* [Problem statement]: Your task is to quote the listing below exactly, beginning with its first line and ending on the line bearing "R = math.radians; PI = math.pi".

* [Data shown]:
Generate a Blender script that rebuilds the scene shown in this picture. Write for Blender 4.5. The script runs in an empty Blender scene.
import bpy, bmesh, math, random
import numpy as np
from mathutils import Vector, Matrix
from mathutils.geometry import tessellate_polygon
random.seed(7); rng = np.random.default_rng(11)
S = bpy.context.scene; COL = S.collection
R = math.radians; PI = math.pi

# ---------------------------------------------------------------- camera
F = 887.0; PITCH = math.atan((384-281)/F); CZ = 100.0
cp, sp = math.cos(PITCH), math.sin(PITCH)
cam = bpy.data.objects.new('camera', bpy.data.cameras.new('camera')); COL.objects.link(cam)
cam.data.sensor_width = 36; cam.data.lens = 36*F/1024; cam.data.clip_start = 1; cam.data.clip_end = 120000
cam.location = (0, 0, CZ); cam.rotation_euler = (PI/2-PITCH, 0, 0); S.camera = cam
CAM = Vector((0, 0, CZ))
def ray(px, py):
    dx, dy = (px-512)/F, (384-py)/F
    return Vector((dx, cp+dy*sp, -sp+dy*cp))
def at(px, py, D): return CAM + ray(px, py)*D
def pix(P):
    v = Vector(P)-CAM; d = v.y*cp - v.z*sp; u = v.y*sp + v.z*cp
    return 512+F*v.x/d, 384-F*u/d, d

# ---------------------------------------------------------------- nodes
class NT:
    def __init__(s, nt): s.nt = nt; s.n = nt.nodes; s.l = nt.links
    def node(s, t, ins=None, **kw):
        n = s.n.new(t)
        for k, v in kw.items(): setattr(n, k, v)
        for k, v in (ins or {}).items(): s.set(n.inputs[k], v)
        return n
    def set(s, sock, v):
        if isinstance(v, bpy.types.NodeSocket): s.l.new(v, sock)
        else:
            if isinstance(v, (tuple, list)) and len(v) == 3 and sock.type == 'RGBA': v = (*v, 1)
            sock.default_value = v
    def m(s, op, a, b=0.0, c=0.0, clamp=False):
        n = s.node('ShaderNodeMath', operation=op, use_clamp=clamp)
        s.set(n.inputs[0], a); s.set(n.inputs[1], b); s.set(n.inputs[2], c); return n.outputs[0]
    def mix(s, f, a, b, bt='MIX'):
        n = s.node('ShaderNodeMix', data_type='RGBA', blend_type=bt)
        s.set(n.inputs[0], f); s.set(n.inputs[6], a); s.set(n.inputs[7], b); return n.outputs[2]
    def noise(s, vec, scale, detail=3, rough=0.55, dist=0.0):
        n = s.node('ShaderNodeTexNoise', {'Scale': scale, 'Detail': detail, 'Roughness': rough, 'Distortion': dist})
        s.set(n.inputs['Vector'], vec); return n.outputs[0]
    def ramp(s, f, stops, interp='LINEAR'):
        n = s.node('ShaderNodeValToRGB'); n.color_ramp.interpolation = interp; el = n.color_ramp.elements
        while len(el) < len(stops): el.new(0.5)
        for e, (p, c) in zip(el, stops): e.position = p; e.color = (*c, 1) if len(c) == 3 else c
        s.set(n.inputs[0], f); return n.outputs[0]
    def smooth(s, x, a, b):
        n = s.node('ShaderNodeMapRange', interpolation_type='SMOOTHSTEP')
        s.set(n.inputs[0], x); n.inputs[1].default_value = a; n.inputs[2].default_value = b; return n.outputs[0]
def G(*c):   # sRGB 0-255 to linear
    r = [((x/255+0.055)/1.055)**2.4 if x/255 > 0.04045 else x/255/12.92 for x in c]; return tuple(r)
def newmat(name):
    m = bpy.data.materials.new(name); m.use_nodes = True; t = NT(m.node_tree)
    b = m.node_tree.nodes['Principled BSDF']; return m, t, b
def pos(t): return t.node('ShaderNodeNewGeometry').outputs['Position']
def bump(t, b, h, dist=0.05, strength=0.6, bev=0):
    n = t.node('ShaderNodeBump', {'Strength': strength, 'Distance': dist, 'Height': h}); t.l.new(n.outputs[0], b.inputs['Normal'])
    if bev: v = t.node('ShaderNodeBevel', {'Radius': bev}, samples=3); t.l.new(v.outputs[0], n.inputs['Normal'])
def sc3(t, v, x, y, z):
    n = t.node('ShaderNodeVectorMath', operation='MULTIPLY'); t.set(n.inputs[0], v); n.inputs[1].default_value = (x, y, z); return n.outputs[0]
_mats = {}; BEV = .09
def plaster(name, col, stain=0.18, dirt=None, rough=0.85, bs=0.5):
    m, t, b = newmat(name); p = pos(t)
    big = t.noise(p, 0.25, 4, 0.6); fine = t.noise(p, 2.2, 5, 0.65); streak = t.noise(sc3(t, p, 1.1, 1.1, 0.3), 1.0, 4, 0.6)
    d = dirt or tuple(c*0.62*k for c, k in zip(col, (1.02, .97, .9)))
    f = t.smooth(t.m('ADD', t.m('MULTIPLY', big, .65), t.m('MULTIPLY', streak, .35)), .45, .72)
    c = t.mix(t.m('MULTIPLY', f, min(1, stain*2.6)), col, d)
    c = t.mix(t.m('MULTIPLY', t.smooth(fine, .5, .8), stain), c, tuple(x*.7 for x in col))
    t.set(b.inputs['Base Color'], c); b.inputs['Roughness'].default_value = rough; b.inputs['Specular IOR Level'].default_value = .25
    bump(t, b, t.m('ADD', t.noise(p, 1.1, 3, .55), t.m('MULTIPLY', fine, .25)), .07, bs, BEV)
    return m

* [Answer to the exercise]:
Generate a Blender script that rebuilds the scene shown in this picture. Write for Blender 4.5. The script runs in an empty Blender scene.
import bpy, bmesh, math, random
import numpy as np
from mathutils import Vector, Matrix
from mathutils.geometry import tessellate_polygon
random.seed(7); rng = np.random.default_rng(11)
S = bpy.context.scene; COL = S.collection
R = math.radians; PI = math.pi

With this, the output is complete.